Che vita faceva a Teheran?

"Da settembre non ero più libera di comunicare con il mondo esterno e con la mia famiglia visto che il governo limitava l’uso di Internet. Per il resto la mia vita si svolgeva per lo più all’interno del Centro Olimpico Azadi e li non arrivava nemmeno l’eco di ciò che avveniva a poca distanza. Ho vissuto per un anno intero in una cameretta di nove metri quadrati, sopra alla palestra. C’era un televisore, ma senza satellite. C’erano grandi finestre con le sbarre, l’aria condizionata, un frigorifero. Nella mia camera c’era il sistema di controllo dell’acqua calda per l’intero campus, quindi ogni volta che sorgeva un problema, il personale doveva venire in camera mia per risolverli. Io non cercavo il lusso, sono abituata a fare le ferie in campeggio e ad arrangiarmi... ma gli allenatori della nazionale maschile vivevano a pochi metri all’Olympic Hotel, una struttura a 5 stelle".

Le imponevano il velo?

"Ogni volta che uscivo era mio dovere indossare l’hijab e uscire con braccia e gambe sempre coperte, anche d’estate. Non è stato facile, ma erano gli accordi presi con la Federazione. Non capivo però perché dovevo farlo anche quando giocavamo al di fuori dell’Iran".

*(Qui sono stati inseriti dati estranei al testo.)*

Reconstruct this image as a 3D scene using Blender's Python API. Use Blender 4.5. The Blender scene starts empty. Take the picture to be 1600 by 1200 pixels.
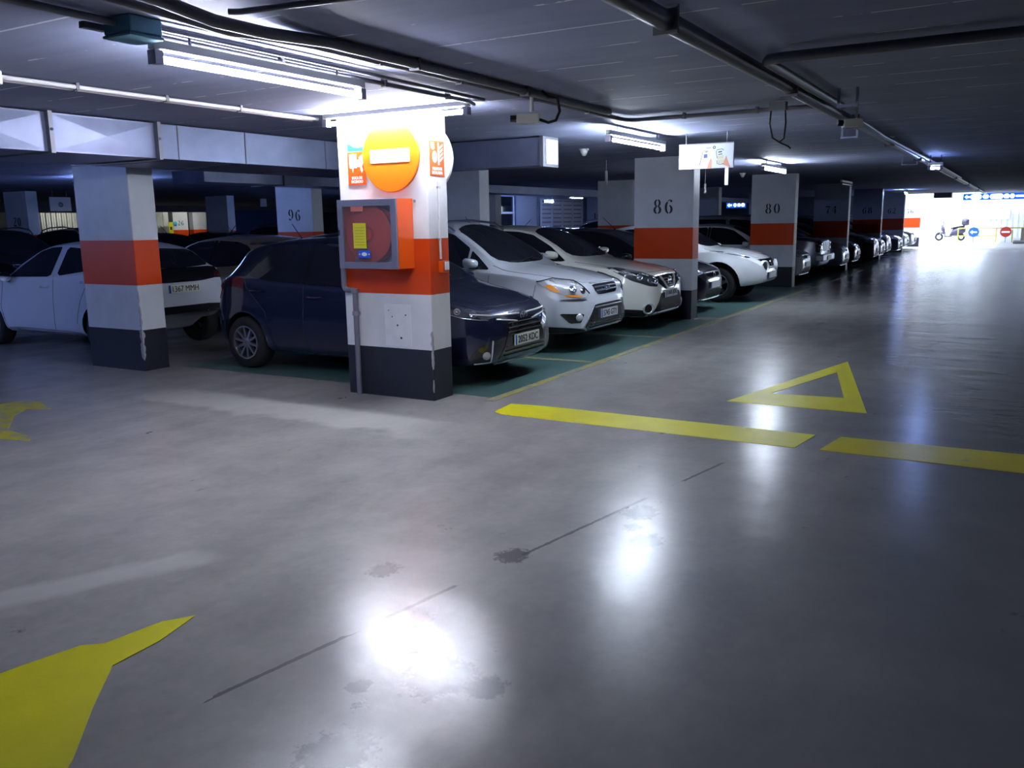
import bpy, bmesh, math, random
from mathutils import Vector, Matrix
from mathutils.bvhtree import BVHTree

random.seed(7)
SC = bpy.context.scene
COL = SC.collection
PI = math.pi

# ------------------------------------------------------------------ materials
MATS = {}
def mat(name, color, rough=.5, metal=0., spec=.5, coat=0., emit=None, strength=0., alpha=None, var=0., vscale=6., bump=0., bscale=40.):
    if name in MATS:
        return MATS[name]
    m = bpy.data.materials.new(name); m.use_nodes = True
    nt = m.node_tree; b = nt.nodes['Principled BSDF']
    b.inputs['Base Color'].default_value = (*color, 1)
    b.inputs['Roughness'].default_value = rough
    b.inputs['Metallic'].default_value = metal
    b.inputs['Specular IOR Level'].default_value = spec
    if coat:
        b.inputs['Coat Weight'].default_value = coat
        b.inputs['Coat Roughness'].default_value = .04
    if emit:
        b.inputs['Emission Color'].default_value = (*emit, 1)
        b.inputs['Emission Strength'].default_value = strength
    if alpha is not None:
        b.inputs['Alpha'].default_value = alpha
    tc = None
    if var or bump:
        tc = nt.nodes.new('ShaderNodeTexCoord')
    if var:
        n = nt.nodes.new('ShaderNodeTexNoise'); n.inputs['Scale'].default_value = vscale; n.inputs['Detail'].default_value = 6
        nt.links.new(tc.outputs['Object'], n.inputs['Vector'])
        r = nt.nodes.new('ShaderNodeValToRGB')
        r.color_ramp.elements[0].position = .3; r.color_ramp.elements[1].position = .7
        r.color_ramp.elements[0].color = (*[c*(1-var) for c in color], 1)
        r.color_ramp.elements[1].color = (*[min(1, c*(1+var*.6)) for c in color], 1)
        nt.links.new(n.outputs['Fac'], r.inputs['Fac']); nt.links.new(r.outputs['Color'], b.inputs['Base Color'])
    if bump:
        n2 = nt.nodes.new('ShaderNodeTexNoise'); n2.inputs['Scale'].default_value = bscale; n2.inputs['Detail'].default_value = 4
        nt.links.new(tc.outputs['Object'], n2.inputs['Vector'])
        bp = nt.nodes.new('ShaderNodeBump'); bp.inputs['Strength'].default_value = bump; bp.inputs['Distance'].default_value = .01
        nt.links.new(n2.outputs['Fac'], bp.inputs['Height']); nt.links.new(bp.outputs['Normal'], b.inputs['Normal'])
    MATS[name] = m
    return m

def paint(name, color, metal=0., rough=.35):
    return mat(name, color, rough, metal, .5, 1.0)

M_glass = mat('dark_glass', (.008, .010, .016), .03, 0, .6)
M_black = mat('black_plastic', (.010, .010, .013), .5, 0, .25)
M_gloss = mat('gloss_black', (.006, .006, .008), .12, 0, .5, .5)
M_chrome = mat('chrome', (.75, .77, .8), .08, 1.)
M_satin = mat('satin_metal', (.45, .46, .5), .3, 1.)
M_alloy = mat('alloy', (.42, .43, .47), .28, .9)
M_tyre = mat('tyre_rubber', (.012, .012, .013), .8)
M_lens = mat('lamp_lens', (.58, .60, .65), .10, .35, .6, 1.)
M_bright = mat('bright_trim', (.80, .82, .86), .2, .45, .6, .5)
M_lensd = mat('lamp_lens_dark', (.10, .11, .13), .08, .5, .6, 1.)
M_amber = mat('amber_lens', (.85, .30, .02), .15, 0, .5, 1.)
M_redl = mat('red_lens', (.35, .008, .01), .12, 0, .5, 1.)
M_redd = mat('dark_red_lens', (.06, .004, .008), .12, 0, .5, 1.)
M_plate = mat('plate_white', (.80, .84, .72), .4)
M_plateg = mat('plate_grey', (.50, .52, .56), .4)
M_plateblue = mat('plate_blue', (.01, .07, .45), .4)
M_ink = mat('ink_black', (.012, .012, .014), .6)
M_bgrey = mat('bumper_grey', (.16, .165, .18), .5)

# ------------------------------------------------------------------ object helpers
def tag(o, label=None, cat=None, group=None, kind=None):
    if label: o['label'] = label
    if cat: o['category'] = cat
    if group: o['group'] = group
    if kind: o['kind'] = kind
    return o

def empty(name, loc=(0, 0, 0), rz=0.):
    o = bpy.data.objects.new(name, None); COL.objects.link(o)
    o.location = loc; o.rotation_euler = (0, 0, rz); o.empty_display_size = .2
    return o

class MB:
    def __init__(s): s.v = []; s.f = []; s.m = []; s.sm = []
    def add(s, vs, fs, mi=0, smooth=False):
        k = len(s.v); s.v += [tuple(v) for v in vs]
        for f in fs:
            s.f.append(tuple(i+k for i in f)); s.m.append(mi); s.sm.append(smooth)
        return s
    def box(s, x0, x1, y0, y1, z0, z1, mi=0):
        return s.add([(x0,y0,z0),(x1,y0,z0),(x1,y1,z0),(x0,y1,z0),(x0,y0,z1),(x1,y0,z1),(x1,y1,z1),(x0,y1,z1)],
                     [(0,3,2,1),(4,5,6,7),(0,1,5,4),(1,2,6,5),(2,3,7,6),(3,0,4,7)], mi)
    def obox(s, c, ax, ay, az, mi=0):
        c, ax, ay, az = map(Vector, (c, ax, ay, az))
        vs = [c+sx*ax+sy*ay+sz*az for sz in (-1,1) for sx, sy in ((-1,-1),(1,-1),(1,1),(-1,1))]
        return s.add(vs, [(0,3,2,1),(4,5,6,7),(0,1,5,4),(1,2,6,5),(2,3,7,6),(3,0,4,7)], mi)
    def tube(s, path, r, n=10, mi=0, caps=True):
        P = [Vector(p) for p in path]; rings = []; prev = None
        for i, p in enumerate(P):
            t = (P[min(i+1, len(P)-1)]-P[max(i-1, 0)]).normalized()
            if prev is None:
                a = Vector((0,0,1)) if abs(t.z) < .9 else Vector((1,0,0))
                e1 = t.cross(a).normalized()
            else:
                e1 = (prev - t*prev.dot(t))
                e1 = e1.normalized() if e1.length > 1e-6 else t.orthogonal().normalized()
            prev = e1; e2 = t.cross(e1)
            rr = r[i] if isinstance(r, (list, tuple)) else r
            rings.append([p+rr*(math.cos(2*PI*k/n)*e1+math.sin(2*PI*k/n)*e2) for k in range(n)])
        vs = [v for g in rings for v in g]; fs = []
        for i in range(len(P)-1):
            for k in range(n):
                fs.append((i*n+k, i*n+(k+1) % n, (i+1)*n+(k+1) % n, (i+1)*n+k))
        s.add(vs, fs, mi, True)
        if caps:
            s.add(rings[0], [tuple(reversed(range(n)))], mi); s.add(rings[-1], [tuple(range(n))], mi)
        return s
    def lathe(s, prof, origin, axis, n=24, mi=0):
        o = Vector(origin); t = Vector(axis).normalized(); e1 = t.orthogonal().normalized(); e2 = t.cross(e1)
        vs = []; fs = []; m = len(prof)
        for k in range(n):
            a = 2*PI*k/n; d = math.cos(a)*e1+math.sin(a)*e2
            for (r, h) in prof: vs.append(o+t*h+d*r)
        for k in range(n):
            for j in range(m-1):
                a = k*m+j; b = ((k+1) % n)*m+j
                fs.append((a, b, b+1, a+1))
        return s.add(vs, fs, mi, True)
    def prism(s, poly, origin, ex, ey, ez, mi=0):
        """poly in (a,b) -> origin+a*ex+b*ey, extruded by ez"""
        o, ex, ey, ez = map(Vector, (origin, ex, ey, ez)); n = len(poly)
        area = sum(poly[i][0]*poly[(i+1) % n][1]-poly[(i+1) % n][0]*poly[i][1] for i in range(n))
        if area < 0: poly = list(reversed(poly))
        a = [o+p[0]*ex+p[1]*ey for p in poly]; b = [v+ez for v in a]
        flip = ex.cross(ey).dot(ez) < 0
        fs = [tuple(reversed(range(n))), tuple(range(n, 2*n))]+[(i, (i+1) % n, n+(i+1) % n, n+i) for i in range(n)]
        if flip: fs = [tuple(reversed(f)) for f in fs]
        return s.add(a+b, fs, mi)
    def build(s, name, mats, parent=None, sharp=None):
        me = bpy.data.meshes.new(name); me.from_pydata(s.v, [], s.f)
        for m in (mats if isinstance(mats, (list, tuple)) else [mats]): me.materials.append(m)
        me.polygons.foreach_set('material_index', s.m); me.polygons.foreach_set('use_smooth', s.sm)
        me.update()
        if sharp: me.set_sharp_from_angle(angle=math.radians(sharp))
        o = bpy.data.objects.new(name, me); COL.objects.link(o)
        if parent is not None: o.parent = parent
        return o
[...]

Quando è rientrata in Italia?

"A metà gennaio. Il 31 il mio contratto è finito. Loro mi hanno proposto attraverso una e-mail il rinnovo del contratto. Io non ho accettato. Nessun incontro, nessuna risposta alla mia mail".

La vive come una sconfitta personale?

"Un po’ sì, sono ancora nella fase in cui alla felicità di essere tornata si contrappone la tristezza e la preoccupazione per aver in qualche modo abbandonato le mie ragazze e le allenatrici che si erano affidate a me. È solo per loro che ho portato a termine il mio mandato fino alla fine. In cuor mio so di avere fatto di tutto e di più, ma era una lotta contro i mulini a vento, ne ho dovuto prendere atto".

Lei fu insultata da qualche italiano sui social, per aver scelto di andare in Iran.

"La libertà è l’essenza della democrazia, poi dipende dall’uso che se ne fa. I leoni da tastiera probabilmente ne fanno un uso poco consapevole. Ma ai nostri ragazzi dico che sono fortunati, le loro libertà altrove non sono scontate".